Historian Thomas Kidd of Baylor University, in his book Who is an Evangelical?, argues persuasively that evangelicals cannot be defined by their race, political party, their ecclesiastical history or their religious culture.  As with Marsden and Bebbington, evangelicals must be defined as those who agree with doctrinal truths.  As he surveys the history of evangelicals, he correctly includes large numbers of black Christians, along with growing numbers of Hispanic Pentecostals, all of whom share the same foundational doctrinal positions.  Thus, to be an evangelical in the United States in 2024 with the doctrinal focus affirmed above does not mean that an “evangelical” is a mere subset of the Republican Party.  Evangelicalism is a racially diverse movement defined not by politics but by theological truth and the life-transforming Gospel.

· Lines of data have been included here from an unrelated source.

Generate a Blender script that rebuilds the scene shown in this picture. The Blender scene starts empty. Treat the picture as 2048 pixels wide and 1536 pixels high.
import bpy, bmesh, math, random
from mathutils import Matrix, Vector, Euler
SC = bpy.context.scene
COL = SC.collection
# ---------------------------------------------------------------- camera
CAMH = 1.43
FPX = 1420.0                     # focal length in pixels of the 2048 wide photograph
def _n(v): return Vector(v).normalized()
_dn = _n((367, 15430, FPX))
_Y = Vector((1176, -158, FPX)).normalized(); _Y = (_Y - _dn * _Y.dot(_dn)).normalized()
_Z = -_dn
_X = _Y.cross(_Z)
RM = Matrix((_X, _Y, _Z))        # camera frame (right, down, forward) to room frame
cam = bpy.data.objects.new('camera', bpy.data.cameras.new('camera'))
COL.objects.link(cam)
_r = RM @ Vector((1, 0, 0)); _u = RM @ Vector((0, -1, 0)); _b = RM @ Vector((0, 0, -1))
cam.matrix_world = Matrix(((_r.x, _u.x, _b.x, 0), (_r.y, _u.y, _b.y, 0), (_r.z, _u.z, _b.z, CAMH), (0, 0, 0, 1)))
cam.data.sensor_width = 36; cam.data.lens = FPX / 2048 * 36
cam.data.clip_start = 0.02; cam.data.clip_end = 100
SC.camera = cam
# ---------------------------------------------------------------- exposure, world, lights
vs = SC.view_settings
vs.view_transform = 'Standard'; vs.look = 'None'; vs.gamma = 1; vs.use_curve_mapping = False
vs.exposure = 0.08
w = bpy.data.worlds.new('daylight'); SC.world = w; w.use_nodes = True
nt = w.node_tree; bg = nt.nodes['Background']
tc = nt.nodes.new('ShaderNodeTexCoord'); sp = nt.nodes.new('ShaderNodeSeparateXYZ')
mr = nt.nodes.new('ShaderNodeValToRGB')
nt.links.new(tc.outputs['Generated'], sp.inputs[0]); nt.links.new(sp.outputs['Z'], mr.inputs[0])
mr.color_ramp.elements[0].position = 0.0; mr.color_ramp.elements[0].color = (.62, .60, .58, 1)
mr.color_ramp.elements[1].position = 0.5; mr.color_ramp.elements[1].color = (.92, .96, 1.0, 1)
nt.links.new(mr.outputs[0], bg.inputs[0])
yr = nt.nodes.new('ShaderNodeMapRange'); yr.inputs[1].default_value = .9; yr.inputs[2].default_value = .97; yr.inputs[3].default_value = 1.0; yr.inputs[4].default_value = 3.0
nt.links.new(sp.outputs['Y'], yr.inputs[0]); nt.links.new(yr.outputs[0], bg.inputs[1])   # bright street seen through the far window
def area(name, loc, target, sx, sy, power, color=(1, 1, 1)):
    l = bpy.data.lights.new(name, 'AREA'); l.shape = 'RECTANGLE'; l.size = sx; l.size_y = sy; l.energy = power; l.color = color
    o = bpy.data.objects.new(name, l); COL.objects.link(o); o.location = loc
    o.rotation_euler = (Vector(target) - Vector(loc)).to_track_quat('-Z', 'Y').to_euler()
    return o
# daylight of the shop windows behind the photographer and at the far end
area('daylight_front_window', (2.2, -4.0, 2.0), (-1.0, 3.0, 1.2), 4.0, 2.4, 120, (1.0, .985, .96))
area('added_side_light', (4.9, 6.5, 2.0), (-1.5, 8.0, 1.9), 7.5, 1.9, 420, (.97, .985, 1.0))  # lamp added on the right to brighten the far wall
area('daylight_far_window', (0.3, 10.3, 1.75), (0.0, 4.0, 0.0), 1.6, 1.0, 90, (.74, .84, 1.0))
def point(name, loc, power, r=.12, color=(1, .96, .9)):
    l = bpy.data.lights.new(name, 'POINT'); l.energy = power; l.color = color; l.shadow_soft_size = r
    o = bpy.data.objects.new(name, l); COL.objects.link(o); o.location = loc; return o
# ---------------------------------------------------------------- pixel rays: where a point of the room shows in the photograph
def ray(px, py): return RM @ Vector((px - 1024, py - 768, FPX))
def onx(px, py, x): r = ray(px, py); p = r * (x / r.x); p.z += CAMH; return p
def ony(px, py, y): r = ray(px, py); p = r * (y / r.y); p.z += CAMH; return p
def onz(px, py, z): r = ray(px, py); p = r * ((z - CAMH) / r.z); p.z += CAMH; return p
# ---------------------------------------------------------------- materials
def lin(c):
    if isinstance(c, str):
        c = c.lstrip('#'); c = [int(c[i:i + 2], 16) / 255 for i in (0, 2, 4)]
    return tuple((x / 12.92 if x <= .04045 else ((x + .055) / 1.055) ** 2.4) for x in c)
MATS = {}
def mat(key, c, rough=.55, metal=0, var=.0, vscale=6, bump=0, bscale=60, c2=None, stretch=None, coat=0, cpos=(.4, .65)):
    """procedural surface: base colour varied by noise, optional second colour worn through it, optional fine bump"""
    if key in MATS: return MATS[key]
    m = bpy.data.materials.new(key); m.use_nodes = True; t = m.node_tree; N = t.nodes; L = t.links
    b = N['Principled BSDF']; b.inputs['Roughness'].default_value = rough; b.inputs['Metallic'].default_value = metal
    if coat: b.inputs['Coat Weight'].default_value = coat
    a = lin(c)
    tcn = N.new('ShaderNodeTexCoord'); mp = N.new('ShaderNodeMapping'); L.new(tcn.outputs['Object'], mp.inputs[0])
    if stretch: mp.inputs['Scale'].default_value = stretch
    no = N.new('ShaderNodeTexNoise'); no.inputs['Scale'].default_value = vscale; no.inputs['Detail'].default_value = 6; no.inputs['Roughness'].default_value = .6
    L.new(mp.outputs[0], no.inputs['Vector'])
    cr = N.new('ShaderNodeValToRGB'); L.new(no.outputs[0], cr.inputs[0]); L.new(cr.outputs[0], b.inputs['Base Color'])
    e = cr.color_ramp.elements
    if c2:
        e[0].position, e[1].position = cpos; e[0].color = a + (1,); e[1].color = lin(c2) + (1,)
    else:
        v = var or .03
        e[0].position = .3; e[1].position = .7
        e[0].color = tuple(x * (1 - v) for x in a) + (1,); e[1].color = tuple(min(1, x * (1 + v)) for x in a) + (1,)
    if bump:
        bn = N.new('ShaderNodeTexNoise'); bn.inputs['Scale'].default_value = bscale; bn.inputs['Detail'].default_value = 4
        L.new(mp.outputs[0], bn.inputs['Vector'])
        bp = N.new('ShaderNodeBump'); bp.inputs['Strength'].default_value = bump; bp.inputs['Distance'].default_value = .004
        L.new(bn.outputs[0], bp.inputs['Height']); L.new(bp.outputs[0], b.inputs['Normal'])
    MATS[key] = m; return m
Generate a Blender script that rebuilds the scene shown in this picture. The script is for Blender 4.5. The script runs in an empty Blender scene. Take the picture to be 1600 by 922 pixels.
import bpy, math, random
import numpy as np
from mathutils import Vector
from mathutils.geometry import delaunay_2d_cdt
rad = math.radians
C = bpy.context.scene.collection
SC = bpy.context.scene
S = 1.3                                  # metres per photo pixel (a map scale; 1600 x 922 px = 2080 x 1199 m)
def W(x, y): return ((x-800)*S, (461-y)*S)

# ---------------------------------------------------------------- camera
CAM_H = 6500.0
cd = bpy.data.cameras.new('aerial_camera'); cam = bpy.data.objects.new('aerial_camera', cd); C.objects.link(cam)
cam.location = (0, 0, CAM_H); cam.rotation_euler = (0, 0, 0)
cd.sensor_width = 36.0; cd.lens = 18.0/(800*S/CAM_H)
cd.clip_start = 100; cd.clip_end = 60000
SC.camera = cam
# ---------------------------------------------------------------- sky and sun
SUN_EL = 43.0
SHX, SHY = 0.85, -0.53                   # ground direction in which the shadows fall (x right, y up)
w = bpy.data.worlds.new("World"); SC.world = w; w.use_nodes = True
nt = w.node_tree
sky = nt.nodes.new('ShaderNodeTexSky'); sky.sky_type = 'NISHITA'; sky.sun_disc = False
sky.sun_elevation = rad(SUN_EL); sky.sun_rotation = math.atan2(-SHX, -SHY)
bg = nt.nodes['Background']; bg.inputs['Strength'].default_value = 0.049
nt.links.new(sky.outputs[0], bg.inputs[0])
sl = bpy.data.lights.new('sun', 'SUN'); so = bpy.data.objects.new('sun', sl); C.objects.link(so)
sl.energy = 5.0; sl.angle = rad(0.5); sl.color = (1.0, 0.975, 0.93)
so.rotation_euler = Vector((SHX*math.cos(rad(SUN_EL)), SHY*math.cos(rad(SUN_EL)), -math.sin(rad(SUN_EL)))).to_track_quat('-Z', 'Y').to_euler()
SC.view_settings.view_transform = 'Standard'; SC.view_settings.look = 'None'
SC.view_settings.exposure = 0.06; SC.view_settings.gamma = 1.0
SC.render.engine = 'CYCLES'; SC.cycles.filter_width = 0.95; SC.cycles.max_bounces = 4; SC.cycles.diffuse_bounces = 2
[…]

It is clear that evangelicalism has an identity crisis.  Is evangelicalism a 21st century movement that totally identifies with Donald Trump and is thereby experiencing the corrupting effects of political power on the movement?  Or is evangelicalism a movement that identifies with a set of theological propositions (see Marsden and Bebbington), which transcends racial differences, cultural differences and, most importantly, politics?  If 21st century American evangelicals cannot answer the second question affirmatively, then I would plead with them to begin using another label.   They are turning their backs on a movement with a life-transforming, biblically-centered heritage—unified by doctrine, not by a political party.

Two concluding thoughts:

  1. Some Christians think that by marshaling a Christian voting bloc they can establish Christ’s kingdom on earth.  We dare not confuse the external and limited good that political power can achieve with the internal and infinite good that God’s grace produces.  Further, we cannot buy into what the late Chuck Colson called the “political illusion,” the notion that all human problems can be solved by political institutions.  It is idolatrous to believe that, for the Bible declares that the root problem of society is spiritual.  What the Christian seeks through government is justice, not power.  The task of spiritual transformation is for the church, not the state.
  2. The church is the agent of God’s power in the world.  The church is inextricably linked with the death, burial and resurrection of Christ, through which evil was defeated.  Robert Webber writes: “This new view of life belongs to the church because Christ, the head of the church, is inseparably linked with it.  His power over sin, death, and the dominion of the Devil now belongs to the church . . . The church acts in the name of Christ to witness through prayer, preaching, baptism, communion, lifestyle, and other means proclaiming that Satan is now doomed.  The church is a corporate body of people who know Satan as a deceiver and liar.  He has no ultimate power over them and their lives.  Consequently, the church is a threat to Satan.” Satan truly hates the church and seeks to destroy it.  Satan seeks to produce heresy in the church, discord in the church, to re-order the church’s priorities and to get the church to cultivate faith in power, in wealth and in human authorities, not in Christ.  Anything that seeks to get the church off focus becomes a tool of Satan.  For that reason, the church must be vigilant, on guard and dressed with the whole armor of God.   The witness of the church in this age is to expose evil and to be the agent of reconciliation to God.  That is the nature of the Gospel.  That is the nature of being salt and light.

See David Brooks, “Recipe for a Striving America” in the New York Times (5 October 2024); David Brooks in the New York Times (12 July 2024); Thomas S. Kidd, Who is an Evangelical?  The History of a Movement in Crisis and Evangelicals: Who They Have Been, Are Now, and Could Be, ed., Mark A. Noll, David W. Bebbington, George M. Marsden.